Martinique: a French department in the middle of the ocean

Martinique is an island, but also a French department whose capital is the city of Fort-de-France. Enjoy wandering around the city, shopping in the large market or visiting the fish market. Take the opportunity to visit the Saint-Louis fort and the Regional History and Ethnography Museum. Go on from there to admire the nearby Batala church and the luxuriant Batala gardens. Another unmissable visit is to the Three Islets where you can see the Sugar Cane House and the Pagerie Museum.
You can also take a boat for a short cruise in the mangrove swamp. You can walk around the Pointe du Bout where undersea diving offers an amazing sight. Also take a tour of the coves: the Grande, the Noire, the Dufour and the Arlet coves. Bathe at Sainte Anne, at the Grande Anse des Salines and the Baie des Anglais. Sainte Luce is another unmissable spot to relax on the remarkable beaches and visit the Three Rivers distillery. Air France offers numerous flights to Martinique, a remarkable opportunity to escape to the sun.

Discover the Martinican culture

There are still several farms on the island of Martinique. Some cultivate cane sugar and others are distilleries which make rum. In the south, you can see the large sugar plantations whereas bananas and pineapples are cultivated in the north. You can admire the famous two-storey houses, often exposed to the wide-open hills. Around these old houses, there used to be huts for the coloured slaves. Some of these buildings have been turned into museums and you will be able to learn about the history during your visit. In the country, there are still some two-roomed huts which are home to an entire family.

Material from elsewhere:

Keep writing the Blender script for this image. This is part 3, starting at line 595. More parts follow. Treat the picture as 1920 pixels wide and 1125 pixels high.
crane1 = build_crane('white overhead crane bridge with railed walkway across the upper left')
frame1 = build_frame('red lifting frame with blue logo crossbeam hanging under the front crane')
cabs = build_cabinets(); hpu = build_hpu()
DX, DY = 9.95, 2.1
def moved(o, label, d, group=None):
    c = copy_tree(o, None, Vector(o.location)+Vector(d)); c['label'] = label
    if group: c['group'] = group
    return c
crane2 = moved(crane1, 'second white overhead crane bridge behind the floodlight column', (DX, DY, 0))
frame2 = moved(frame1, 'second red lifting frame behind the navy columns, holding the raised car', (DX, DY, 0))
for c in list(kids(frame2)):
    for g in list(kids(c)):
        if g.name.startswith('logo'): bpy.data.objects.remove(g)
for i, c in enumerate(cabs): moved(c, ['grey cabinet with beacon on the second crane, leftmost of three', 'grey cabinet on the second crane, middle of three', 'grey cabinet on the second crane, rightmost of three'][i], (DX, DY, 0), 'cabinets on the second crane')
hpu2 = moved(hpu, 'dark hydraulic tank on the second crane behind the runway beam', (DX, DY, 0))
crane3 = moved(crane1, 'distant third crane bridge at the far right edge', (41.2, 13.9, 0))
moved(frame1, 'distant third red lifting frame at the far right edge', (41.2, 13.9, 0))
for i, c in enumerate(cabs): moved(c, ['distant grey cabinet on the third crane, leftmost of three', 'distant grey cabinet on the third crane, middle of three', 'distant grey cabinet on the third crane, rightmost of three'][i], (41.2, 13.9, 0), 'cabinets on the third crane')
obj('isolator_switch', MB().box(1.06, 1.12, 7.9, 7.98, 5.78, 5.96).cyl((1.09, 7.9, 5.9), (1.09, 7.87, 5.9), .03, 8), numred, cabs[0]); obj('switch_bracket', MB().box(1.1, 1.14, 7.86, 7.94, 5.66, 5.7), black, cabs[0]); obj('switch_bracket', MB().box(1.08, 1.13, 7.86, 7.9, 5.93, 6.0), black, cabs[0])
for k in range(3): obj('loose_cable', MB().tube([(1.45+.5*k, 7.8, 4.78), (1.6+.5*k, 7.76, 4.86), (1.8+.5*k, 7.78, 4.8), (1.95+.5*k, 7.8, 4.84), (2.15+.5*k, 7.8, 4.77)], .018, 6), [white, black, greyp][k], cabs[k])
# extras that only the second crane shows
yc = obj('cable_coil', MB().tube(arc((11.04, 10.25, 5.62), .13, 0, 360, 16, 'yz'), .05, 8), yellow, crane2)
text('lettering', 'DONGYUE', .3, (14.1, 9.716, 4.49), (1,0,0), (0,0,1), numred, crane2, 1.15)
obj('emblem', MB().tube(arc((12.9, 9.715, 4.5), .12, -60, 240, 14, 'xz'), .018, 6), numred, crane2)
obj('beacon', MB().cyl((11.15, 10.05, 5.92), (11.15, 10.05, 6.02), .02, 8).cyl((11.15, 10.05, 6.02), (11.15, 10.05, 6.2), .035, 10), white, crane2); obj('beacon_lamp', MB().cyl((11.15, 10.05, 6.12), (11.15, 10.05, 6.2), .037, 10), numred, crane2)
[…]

Martinican dance and music

The entrancing dances and music of Martinique are still common some parts of the island, and you will be able to take part in wild festive evenings around a gwo-ka (a kind of creole drum). Bele is another form of music imported directly from Africa. Since the XIXth century, it has changed due to European influences such as the quadrille, but remains quite tuneful. You can also dance the zouk, the kadans or the ragga to a traditional Martinican beguine.